Bu sebepledir ki 5237 sayılı Türk Ceza Kanunu’nda (TCK) da millete ve devlete karşı suçlar kısmının birinci bölümünde kamu idaresinin güvenilirliğine ve işleyişine karşı suçlar ihdas edilmiştir. Bu bölüm içerisinde 16 farklı suç tipi düzenlenmiş olup, TCK’nın 263. maddesinde düzenlenen “kanuna aykırı eğitim kurumu açma” suçu, kanun koyucu tarafından 17.04.2013 tarih ve 6460 sayılı kanunun 13. maddesiyle mülga hale getirilmiştir.1

Bu çalışmada TCK’nın “Görevi kötüye kullanma” başlıklı 257. Maddesi incelenecektir.

II. İlgili Suç Bakımından 5237 Sayılı TCK ile 765 Sayılı TCK’nın Kıyaslanması

ETCK’nın 228. maddesinde düzenlenen “kişilere karşı keyfi ve sert muamele”, 230. maddesinde düzenlenen “görevi ihmal”, 240. maddesinde düzenlenen “görevi kötüye kullanma” suçları, yapılan değişiklik ile yerlerini TCK’da tek bir hüküm ile 257. maddede düzenlenen; “görevi kötüye kullanma” suçuna bırakmışlardır.

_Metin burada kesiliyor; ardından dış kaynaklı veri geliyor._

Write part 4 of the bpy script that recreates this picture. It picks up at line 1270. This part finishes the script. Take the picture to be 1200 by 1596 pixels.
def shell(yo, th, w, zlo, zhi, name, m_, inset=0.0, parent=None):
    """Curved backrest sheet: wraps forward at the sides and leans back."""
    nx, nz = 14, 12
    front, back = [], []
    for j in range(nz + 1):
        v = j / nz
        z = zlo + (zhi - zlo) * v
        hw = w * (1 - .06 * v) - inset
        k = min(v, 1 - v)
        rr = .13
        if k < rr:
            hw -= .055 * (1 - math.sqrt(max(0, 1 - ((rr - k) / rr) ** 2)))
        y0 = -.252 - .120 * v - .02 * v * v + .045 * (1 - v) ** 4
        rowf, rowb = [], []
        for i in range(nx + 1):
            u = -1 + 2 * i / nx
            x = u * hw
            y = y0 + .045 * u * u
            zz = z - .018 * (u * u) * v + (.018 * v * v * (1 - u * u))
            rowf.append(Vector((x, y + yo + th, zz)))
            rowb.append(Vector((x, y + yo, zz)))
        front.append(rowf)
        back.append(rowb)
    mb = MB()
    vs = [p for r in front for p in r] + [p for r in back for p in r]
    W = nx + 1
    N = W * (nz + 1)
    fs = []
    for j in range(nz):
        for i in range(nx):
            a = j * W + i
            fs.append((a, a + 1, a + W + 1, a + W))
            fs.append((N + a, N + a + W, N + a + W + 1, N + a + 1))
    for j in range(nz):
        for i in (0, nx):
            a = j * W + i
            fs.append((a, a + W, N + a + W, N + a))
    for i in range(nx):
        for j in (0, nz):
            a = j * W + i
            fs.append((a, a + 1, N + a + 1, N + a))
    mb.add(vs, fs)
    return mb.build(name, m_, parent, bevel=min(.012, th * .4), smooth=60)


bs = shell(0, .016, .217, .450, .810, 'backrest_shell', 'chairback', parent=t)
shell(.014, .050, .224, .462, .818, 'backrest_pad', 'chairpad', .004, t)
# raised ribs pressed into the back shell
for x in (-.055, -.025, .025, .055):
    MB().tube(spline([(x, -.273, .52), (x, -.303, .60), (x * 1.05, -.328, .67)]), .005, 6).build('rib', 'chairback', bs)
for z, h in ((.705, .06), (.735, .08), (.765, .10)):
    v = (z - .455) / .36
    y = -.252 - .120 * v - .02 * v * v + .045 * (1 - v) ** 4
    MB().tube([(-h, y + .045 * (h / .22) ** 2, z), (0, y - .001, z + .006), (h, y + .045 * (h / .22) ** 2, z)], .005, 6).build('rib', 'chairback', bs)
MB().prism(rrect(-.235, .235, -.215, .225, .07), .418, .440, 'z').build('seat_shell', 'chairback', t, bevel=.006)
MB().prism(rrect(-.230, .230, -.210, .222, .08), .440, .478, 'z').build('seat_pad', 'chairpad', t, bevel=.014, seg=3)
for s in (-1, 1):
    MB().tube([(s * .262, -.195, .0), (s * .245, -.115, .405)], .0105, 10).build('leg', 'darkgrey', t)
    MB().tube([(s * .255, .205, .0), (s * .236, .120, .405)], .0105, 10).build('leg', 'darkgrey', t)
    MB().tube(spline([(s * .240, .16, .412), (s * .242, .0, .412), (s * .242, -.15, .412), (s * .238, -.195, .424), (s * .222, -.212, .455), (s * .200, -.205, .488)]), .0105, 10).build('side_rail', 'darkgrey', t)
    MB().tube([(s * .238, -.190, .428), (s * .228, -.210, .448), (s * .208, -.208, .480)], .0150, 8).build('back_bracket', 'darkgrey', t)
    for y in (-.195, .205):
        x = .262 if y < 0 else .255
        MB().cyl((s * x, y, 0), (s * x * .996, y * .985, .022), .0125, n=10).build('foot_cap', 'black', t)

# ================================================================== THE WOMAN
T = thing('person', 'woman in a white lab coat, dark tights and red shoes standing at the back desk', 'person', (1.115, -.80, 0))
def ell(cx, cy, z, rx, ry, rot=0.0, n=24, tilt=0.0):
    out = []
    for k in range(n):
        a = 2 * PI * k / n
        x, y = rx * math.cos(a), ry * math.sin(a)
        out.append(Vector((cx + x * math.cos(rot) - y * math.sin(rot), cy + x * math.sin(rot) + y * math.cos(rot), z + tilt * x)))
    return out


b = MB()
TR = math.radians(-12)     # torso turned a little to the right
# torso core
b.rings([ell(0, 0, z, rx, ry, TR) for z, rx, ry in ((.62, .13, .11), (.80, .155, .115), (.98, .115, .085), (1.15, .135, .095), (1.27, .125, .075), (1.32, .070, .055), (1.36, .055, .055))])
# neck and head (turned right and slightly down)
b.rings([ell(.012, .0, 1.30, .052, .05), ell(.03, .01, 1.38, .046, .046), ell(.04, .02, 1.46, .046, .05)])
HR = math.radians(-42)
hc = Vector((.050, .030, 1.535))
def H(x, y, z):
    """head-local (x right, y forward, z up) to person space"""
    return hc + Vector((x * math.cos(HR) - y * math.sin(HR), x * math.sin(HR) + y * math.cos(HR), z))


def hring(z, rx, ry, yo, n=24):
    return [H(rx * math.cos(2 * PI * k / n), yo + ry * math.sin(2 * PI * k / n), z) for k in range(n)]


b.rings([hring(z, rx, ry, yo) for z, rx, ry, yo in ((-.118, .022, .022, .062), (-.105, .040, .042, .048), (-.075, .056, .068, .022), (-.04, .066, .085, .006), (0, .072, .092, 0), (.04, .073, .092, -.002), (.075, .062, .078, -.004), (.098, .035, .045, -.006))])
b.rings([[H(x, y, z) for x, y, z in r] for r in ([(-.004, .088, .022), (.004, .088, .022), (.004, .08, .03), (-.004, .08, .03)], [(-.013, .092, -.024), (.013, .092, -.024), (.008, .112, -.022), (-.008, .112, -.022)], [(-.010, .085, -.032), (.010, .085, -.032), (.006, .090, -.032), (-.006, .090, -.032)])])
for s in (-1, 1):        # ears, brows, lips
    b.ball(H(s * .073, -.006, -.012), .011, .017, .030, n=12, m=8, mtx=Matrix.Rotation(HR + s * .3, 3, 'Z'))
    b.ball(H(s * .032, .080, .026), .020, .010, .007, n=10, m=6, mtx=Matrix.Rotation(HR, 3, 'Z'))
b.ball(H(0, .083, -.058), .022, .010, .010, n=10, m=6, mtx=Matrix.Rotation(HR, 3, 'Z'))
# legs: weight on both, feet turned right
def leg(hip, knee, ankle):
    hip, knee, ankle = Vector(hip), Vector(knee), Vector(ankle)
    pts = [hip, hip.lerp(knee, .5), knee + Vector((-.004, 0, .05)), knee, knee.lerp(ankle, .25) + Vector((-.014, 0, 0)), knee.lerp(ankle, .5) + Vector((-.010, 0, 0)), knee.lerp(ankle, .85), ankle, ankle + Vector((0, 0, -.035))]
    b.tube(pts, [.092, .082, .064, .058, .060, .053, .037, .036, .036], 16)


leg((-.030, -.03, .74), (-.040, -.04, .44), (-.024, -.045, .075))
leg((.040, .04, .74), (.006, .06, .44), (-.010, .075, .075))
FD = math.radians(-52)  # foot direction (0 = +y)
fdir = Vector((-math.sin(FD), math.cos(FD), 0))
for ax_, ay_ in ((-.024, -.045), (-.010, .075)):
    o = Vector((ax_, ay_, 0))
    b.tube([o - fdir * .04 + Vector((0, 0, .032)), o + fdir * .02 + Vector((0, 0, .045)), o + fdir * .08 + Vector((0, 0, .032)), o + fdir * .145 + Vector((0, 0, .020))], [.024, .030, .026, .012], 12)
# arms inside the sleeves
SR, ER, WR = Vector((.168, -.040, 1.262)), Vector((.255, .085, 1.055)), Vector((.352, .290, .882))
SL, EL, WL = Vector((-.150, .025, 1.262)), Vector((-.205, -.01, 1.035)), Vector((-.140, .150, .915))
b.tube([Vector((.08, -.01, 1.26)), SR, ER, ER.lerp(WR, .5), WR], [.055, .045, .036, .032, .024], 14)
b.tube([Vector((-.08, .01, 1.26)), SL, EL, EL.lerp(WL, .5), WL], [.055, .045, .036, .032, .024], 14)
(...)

ETCK zamanında gerçekleştirilen hukuka aykırı hareketlerin yukarıda belirtilen suç tiplerinden hangisi içinde değerlendirileceği sorununu çözmek amacıyla kanun koyucu isabetli bir tercihle görevi kötüye kullanma suçunu TCK’da tek bir norm çatısı altında toplamıştır. Kanun koyucunun daha önce 3 farklı suç tipi ihdas ederek uyguladığı mevzuatı, radikal bir değişiklikle tek bir suç altında toplama mantalitesinin altındaki temel motivasyon belirtilen suçların uygulanması hususunda ortaya çıkan sorunları ve ETCK zamanında var olan norm dağınıklığını gidermek olduğu da düşünülebilecektir.2

III. Suçla Korunan Hukuki Değer

TCK sistematiği açısından bakılırsa görevi kötüye kullanma suçu, millete ve devlete karşı suçlar kısmının birinci bölümünde kamu idaresinin güvenilirliğine ve işleyişine karşı suçlar içerisinde düzenlenmiştir. Düzenlendiği bölüm açısından söylenebilecektir ki; bu suç çerçevesinde asıl korunmak istenen hukuki yarar, herhangi bir şekilde kendisine görev tevdii yapılan, kamu gücünü kullanma yetkisini haiz olan kişilerin görev kapsamları içerisinde kalan yetkilerin kötüye kullanılmasının engellenmesidir. Bu hususu Yargıtay Ceza Genel Kurulu (YCGK) vermiş olduğu bir kararda3Bu suçla korunan hukuki yarar madde gerekçesinde, ‘Toplumda, kamu faaliyetlerinin gerek eşitlik gerek liyakatlilik açısından adalet ilkelerine uygun yürütüldüğü hususunda hâkim olan güvenin, inancın sarsılmaması gerekir.’ denmek suretiyle bu suçla kamu idaresinin işleyişine duyulan güvenin korunmaya çalışıldığı ifade edilmiştir. Bu suçla kamu hizmetinin verilmesinde disiplin sağlanmakta, idarenin düzenli, etkin, dürüst ve tarafsız bir şekilde işleyişi güvence altına alınmaktadır” şeklinde vurgulamıştır. Verilen kararda görüldüğü üzere, görevi kötüye kullanma suçunun kamu görevlilerinin, görevlerini sadece kamunun yararını gözeterek icra etmesi sağlanacak ve en önemlisi toplumun, kamu idaresine ve kamu idaresinin işleyişine karşı duyulan güven korunmuş olacaktır.